**What the task requires:** What follows is a set of records; repeat all of them exactly.

**Scenes as source code:**
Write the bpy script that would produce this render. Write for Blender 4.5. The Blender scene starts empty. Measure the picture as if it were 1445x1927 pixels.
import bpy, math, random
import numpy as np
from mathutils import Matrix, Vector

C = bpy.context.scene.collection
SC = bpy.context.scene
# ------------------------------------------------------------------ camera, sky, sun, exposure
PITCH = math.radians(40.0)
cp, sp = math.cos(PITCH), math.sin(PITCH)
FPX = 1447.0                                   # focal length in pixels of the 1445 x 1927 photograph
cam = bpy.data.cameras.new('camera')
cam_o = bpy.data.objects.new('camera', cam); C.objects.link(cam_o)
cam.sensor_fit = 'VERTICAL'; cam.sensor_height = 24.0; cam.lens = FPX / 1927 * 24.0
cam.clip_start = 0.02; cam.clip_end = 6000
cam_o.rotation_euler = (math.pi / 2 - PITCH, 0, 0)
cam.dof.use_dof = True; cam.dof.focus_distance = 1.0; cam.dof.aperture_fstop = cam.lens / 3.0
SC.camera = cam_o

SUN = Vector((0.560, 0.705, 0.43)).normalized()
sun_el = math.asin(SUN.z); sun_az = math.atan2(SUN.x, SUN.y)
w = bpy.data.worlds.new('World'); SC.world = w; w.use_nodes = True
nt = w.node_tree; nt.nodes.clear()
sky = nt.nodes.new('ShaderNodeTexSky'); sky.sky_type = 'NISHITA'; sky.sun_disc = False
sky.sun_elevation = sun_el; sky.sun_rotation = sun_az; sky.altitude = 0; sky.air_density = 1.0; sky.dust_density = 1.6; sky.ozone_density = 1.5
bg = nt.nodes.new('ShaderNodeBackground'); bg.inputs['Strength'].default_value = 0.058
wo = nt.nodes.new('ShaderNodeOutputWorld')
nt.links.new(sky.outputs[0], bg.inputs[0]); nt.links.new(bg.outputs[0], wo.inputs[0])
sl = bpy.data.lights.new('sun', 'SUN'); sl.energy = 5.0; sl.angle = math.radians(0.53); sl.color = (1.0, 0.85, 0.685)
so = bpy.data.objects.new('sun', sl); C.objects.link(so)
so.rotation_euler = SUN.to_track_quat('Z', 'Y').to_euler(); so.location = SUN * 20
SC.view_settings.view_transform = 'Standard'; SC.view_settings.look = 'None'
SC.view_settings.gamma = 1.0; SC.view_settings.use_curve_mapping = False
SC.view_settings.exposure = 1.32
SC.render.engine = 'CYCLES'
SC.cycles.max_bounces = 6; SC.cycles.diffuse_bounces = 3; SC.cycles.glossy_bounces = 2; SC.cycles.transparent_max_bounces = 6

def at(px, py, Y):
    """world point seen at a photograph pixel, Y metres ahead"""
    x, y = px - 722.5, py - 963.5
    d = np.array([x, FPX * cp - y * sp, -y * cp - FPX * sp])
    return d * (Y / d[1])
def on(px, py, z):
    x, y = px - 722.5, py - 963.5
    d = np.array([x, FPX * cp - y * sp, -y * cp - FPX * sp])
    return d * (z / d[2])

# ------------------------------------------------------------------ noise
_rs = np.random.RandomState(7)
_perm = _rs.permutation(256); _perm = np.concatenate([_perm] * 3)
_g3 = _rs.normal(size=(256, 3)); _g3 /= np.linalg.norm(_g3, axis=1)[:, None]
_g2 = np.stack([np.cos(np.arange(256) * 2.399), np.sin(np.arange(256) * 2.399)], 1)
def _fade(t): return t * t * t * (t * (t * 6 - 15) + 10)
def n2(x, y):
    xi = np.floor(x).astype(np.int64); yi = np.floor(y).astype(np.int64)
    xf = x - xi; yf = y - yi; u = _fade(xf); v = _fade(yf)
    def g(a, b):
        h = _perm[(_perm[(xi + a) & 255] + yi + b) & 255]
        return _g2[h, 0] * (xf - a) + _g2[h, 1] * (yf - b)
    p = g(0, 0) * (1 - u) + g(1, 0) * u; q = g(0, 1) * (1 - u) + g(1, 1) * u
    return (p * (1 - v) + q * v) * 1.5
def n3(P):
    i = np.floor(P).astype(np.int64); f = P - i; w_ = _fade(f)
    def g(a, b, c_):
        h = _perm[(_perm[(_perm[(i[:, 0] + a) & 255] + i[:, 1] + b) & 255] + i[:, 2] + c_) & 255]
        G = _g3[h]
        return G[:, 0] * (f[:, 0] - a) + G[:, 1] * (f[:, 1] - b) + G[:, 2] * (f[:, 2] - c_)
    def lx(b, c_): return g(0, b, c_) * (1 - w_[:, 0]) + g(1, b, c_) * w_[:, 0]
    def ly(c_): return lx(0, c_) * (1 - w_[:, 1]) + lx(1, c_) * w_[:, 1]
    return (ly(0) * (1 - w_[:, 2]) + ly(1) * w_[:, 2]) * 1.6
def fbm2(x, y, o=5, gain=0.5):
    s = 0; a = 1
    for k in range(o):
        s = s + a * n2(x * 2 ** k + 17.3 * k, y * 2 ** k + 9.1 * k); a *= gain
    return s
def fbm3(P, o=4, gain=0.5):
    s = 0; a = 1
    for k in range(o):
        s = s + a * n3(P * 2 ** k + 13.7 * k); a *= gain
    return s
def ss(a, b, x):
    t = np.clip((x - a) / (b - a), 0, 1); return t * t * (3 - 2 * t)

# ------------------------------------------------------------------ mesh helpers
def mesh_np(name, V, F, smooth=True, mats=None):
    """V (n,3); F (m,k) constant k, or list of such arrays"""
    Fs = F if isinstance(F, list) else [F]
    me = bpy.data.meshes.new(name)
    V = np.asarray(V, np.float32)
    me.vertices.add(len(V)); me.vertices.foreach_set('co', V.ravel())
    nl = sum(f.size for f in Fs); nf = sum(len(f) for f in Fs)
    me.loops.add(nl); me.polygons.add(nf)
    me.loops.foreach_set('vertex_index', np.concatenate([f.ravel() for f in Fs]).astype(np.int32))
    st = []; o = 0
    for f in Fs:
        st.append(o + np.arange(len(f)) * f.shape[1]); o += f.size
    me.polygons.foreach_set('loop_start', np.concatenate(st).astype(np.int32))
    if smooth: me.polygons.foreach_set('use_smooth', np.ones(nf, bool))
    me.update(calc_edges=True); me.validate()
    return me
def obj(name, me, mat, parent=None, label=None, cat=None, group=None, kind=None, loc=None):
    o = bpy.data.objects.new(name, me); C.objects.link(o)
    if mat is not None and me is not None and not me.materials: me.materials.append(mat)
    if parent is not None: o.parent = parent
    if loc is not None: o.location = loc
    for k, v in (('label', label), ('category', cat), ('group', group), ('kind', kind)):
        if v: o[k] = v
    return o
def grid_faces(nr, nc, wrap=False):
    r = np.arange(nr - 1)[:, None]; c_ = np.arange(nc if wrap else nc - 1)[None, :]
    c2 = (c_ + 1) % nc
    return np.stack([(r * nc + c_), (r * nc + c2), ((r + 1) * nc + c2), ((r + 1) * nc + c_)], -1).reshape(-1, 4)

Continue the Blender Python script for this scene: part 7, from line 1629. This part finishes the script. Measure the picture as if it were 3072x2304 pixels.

**Solution to this problem:**
Write the bpy script that would produce this render. Write for Blender 4.5. The Blender scene starts empty. Measure the picture as if it were 1445x1927 pixels.
import bpy, math, random
import numpy as np
from mathutils import Matrix, Vector

C = bpy.context.scene.collection
SC = bpy.context.scene
# ------------------------------------------------------------------ camera, sky, sun, exposure
PITCH = math.radians(40.0)
cp, sp = math.cos(PITCH), math.sin(PITCH)
FPX = 1447.0                                   # focal length in pixels of the 1445 x 1927 photograph
cam = bpy.data.cameras.new('camera')
cam_o = bpy.data.objects.new('camera', cam); C.objects.link(cam_o)
cam.sensor_fit = 'VERTICAL'; cam.sensor_height = 24.0; cam.lens = FPX / 1927 * 24.0
cam.clip_start = 0.02; cam.clip_end = 6000
cam_o.rotation_euler = (math.pi / 2 - PITCH, 0, 0)
cam.dof.use_dof = True; cam.dof.focus_distance = 1.0; cam.dof.aperture_fstop = cam.lens / 3.0
SC.camera = cam_o

SUN = Vector((0.560, 0.705, 0.43)).normalized()
sun_el = math.asin(SUN.z); sun_az = math.atan2(SUN.x, SUN.y)
w = bpy.data.worlds.new('World'); SC.world = w; w.use_nodes = True
nt = w.node_tree; nt.nodes.clear()
sky = nt.nodes.new('ShaderNodeTexSky'); sky.sky_type = 'NISHITA'; sky.sun_disc = False
sky.sun_elevation = sun_el; sky.sun_rotation = sun_az; sky.altitude = 0; sky.air_density = 1.0; sky.dust_density = 1.6; sky.ozone_density = 1.5
bg = nt.nodes.new('ShaderNodeBackground'); bg.inputs['Strength'].default_value = 0.058
wo = nt.nodes.new('ShaderNodeOutputWorld')
nt.links.new(sky.outputs[0], bg.inputs[0]); nt.links.new(bg.outputs[0], wo.inputs[0])
sl = bpy.data.lights.new('sun', 'SUN'); sl.energy = 5.0; sl.angle = math.radians(0.53); sl.color = (1.0, 0.85, 0.685)
so = bpy.data.objects.new('sun', sl); C.objects.link(so)
so.rotation_euler = SUN.to_track_quat('Z', 'Y').to_euler(); so.location = SUN * 20
SC.view_settings.view_transform = 'Standard'; SC.view_settings.look = 'None'
SC.view_settings.gamma = 1.0; SC.view_settings.use_curve_mapping = False
SC.view_settings.exposure = 1.32
SC.render.engine = 'CYCLES'
SC.cycles.max_bounces = 6; SC.cycles.diffuse_bounces = 3; SC.cycles.glossy_bounces = 2; SC.cycles.transparent_max_bounces = 6

def at(px, py, Y):
    """world point seen at a photograph pixel, Y metres ahead"""
    x, y = px - 722.5, py - 963.5
    d = np.array([x, FPX * cp - y * sp, -y * cp - FPX * sp])
    return d * (Y / d[1])
def on(px, py, z):
    x, y = px - 722.5, py - 963.5
    d = np.array([x, FPX * cp - y * sp, -y * cp - FPX * sp])
    return d * (z / d[2])

# ------------------------------------------------------------------ noise
_rs = np.random.RandomState(7)
_perm = _rs.permutation(256); _perm = np.concatenate([_perm] * 3)
_g3 = _rs.normal(size=(256, 3)); _g3 /= np.linalg.norm(_g3, axis=1)[:, None]
_g2 = np.stack([np.cos(np.arange(256) * 2.399), np.sin(np.arange(256) * 2.399)], 1)
def _fade(t): return t * t * t * (t * (t * 6 - 15) + 10)
def n2(x, y):
    xi = np.floor(x).astype(np.int64); yi = np.floor(y).astype(np.int64)
    xf = x - xi; yf = y - yi; u = _fade(xf); v = _fade(yf)
    def g(a, b):
        h = _perm[(_perm[(xi + a) & 255] + yi + b) & 255]
        return _g2[h, 0] * (xf - a) + _g2[h, 1] * (yf - b)
    p = g(0, 0) * (1 - u) + g(1, 0) * u; q = g(0, 1) * (1 - u) + g(1, 1) * u
    return (p * (1 - v) + q * v) * 1.5
def n3(P):
    i = np.floor(P).astype(np.int64); f = P - i; w_ = _fade(f)
    def g(a, b, c_):
        h = _perm[(_perm[(_perm[(i[:, 0] + a) & 255] + i[:, 1] + b) & 255] + i[:, 2] + c_) & 255]
        G = _g3[h]
        return G[:, 0] * (f[:, 0] - a) + G[:, 1] * (f[:, 1] - b) + G[:, 2] * (f[:, 2] - c_)
    def lx(b, c_): return g(0, b, c_) * (1 - w_[:, 0]) + g(1, b, c_) * w_[:, 0]
    def ly(c_): return lx(0, c_) * (1 - w_[:, 1]) + lx(1, c_) * w_[:, 1]
    return (ly(0) * (1 - w_[:, 2]) + ly(1) * w_[:, 2]) * 1.6
def fbm2(x, y, o=5, gain=0.5):
    s = 0; a = 1
    for k in range(o):
        s = s + a * n2(x * 2 ** k + 17.3 * k, y * 2 ** k + 9.1 * k); a *= gain
    return s
def fbm3(P, o=4, gain=0.5):
    s = 0; a = 1
    for k in range(o):
        s = s + a * n3(P * 2 ** k + 13.7 * k); a *= gain
    return s
def ss(a, b, x):
    t = np.clip((x - a) / (b - a), 0, 1); return t * t * (3 - 2 * t)

# ------------------------------------------------------------------ mesh helpers
def mesh_np(name, V, F, smooth=True, mats=None):
    """V (n,3); F (m,k) constant k, or list of such arrays"""
    Fs = F if isinstance(F, list) else [F]
    me = bpy.data.meshes.new(name)
    V = np.asarray(V, np.float32)
    me.vertices.add(len(V)); me.vertices.foreach_set('co', V.ravel())
    nl = sum(f.size for f in Fs); nf = sum(len(f) for f in Fs)
    me.loops.add(nl); me.polygons.add(nf)
    me.loops.foreach_set('vertex_index', np.concatenate([f.ravel() for f in Fs]).astype(np.int32))
    st = []; o = 0
    for f in Fs:
        st.append(o + np.arange(len(f)) * f.shape[1]); o += f.size
    me.polygons.foreach_set('loop_start', np.concatenate(st).astype(np.int32))
    if smooth: me.polygons.foreach_set('use_smooth', np.ones(nf, bool))
    me.update(calc_edges=True); me.validate()
    return me
def obj(name, me, mat, parent=None, label=None, cat=None, group=None, kind=None, loc=None):
    o = bpy.data.objects.new(name, me); C.objects.link(o)
    if mat is not None and me is not None and not me.materials: me.materials.append(mat)
    if parent is not None: o.parent = parent
    if loc is not None: o.location = loc
    for k, v in (('label', label), ('category', cat), ('group', group), ('kind', kind)):
        if v: o[k] = v
    return o
def grid_faces(nr, nc, wrap=False):
    r = np.arange(nr - 1)[:, None]; c_ = np.arange(nc if wrap else nc - 1)[None, :]
    c2 = (c_ + 1) % nc
    return np.stack([(r * nc + c_), (r * nc + c2), ((r + 1) * nc + c2), ((r + 1) * nc + c_)], -1).reshape(-1, 4)

Continue the Blender Python script for this scene: part 7, from line 1629. This part finishes the script. Measure the picture as if it were 3072x2304 pixels.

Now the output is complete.